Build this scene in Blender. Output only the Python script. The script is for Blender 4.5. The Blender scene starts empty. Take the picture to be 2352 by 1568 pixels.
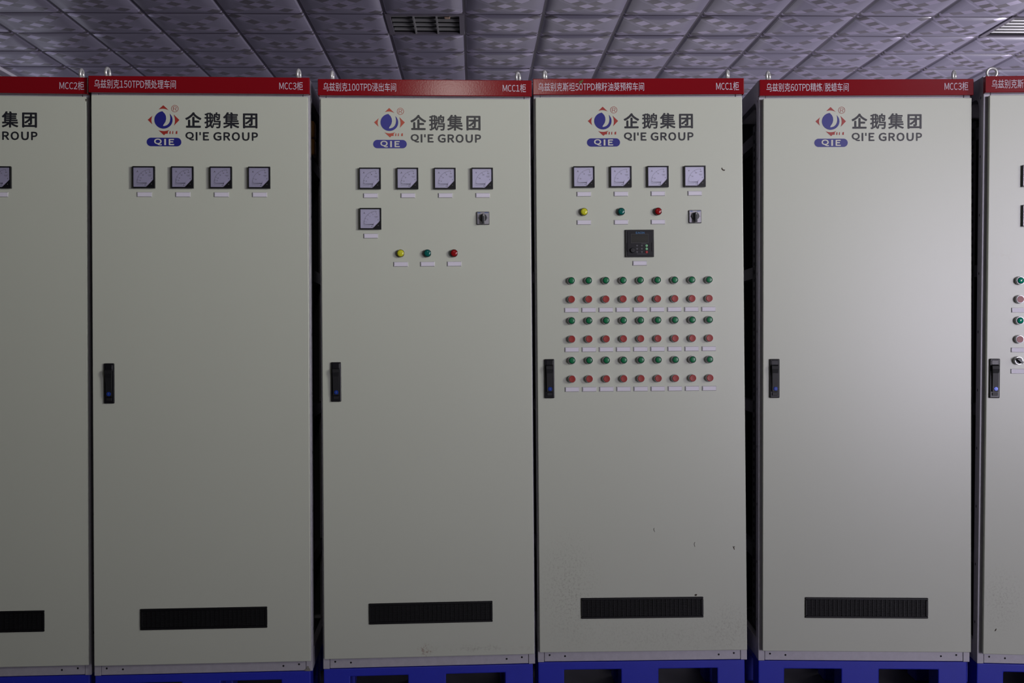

* * *

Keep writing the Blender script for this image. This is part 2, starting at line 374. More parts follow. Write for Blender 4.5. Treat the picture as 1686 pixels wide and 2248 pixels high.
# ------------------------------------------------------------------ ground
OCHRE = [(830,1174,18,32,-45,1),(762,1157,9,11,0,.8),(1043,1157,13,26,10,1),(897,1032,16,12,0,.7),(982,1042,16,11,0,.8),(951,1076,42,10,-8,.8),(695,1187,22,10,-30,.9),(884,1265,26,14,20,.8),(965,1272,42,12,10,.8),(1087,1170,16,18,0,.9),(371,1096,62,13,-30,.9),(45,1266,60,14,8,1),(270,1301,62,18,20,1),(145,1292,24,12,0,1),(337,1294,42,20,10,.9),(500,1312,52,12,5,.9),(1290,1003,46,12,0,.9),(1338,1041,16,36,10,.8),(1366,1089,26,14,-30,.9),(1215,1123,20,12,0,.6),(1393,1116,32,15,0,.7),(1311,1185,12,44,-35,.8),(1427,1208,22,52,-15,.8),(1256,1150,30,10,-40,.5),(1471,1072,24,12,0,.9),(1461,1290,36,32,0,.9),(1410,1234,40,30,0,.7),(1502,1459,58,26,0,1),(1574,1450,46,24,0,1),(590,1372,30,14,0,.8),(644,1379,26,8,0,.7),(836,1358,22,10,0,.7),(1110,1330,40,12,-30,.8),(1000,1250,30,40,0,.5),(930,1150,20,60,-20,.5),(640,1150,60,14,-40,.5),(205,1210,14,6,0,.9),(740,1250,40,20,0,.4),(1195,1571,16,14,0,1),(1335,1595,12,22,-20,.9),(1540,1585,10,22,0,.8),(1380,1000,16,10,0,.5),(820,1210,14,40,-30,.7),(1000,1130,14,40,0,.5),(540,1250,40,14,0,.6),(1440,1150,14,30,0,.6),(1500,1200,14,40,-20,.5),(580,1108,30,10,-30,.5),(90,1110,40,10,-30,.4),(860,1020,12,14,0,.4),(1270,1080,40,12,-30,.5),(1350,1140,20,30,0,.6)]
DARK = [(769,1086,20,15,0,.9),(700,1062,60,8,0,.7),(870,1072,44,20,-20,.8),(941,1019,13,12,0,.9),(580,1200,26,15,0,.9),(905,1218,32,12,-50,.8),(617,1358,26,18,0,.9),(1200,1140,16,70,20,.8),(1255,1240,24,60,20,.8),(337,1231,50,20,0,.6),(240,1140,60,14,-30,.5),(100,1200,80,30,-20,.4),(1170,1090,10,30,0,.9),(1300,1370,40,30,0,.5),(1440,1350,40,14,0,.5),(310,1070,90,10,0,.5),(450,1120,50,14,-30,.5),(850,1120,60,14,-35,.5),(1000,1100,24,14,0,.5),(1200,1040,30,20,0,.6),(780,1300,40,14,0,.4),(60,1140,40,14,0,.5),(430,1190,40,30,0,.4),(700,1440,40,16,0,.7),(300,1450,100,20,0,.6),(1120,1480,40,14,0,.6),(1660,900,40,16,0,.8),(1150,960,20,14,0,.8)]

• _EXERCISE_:
Your answer should be a single number: how many lines in the data above include "picture"?

• _OUTPUT FOR THIS EXERCISE_:
2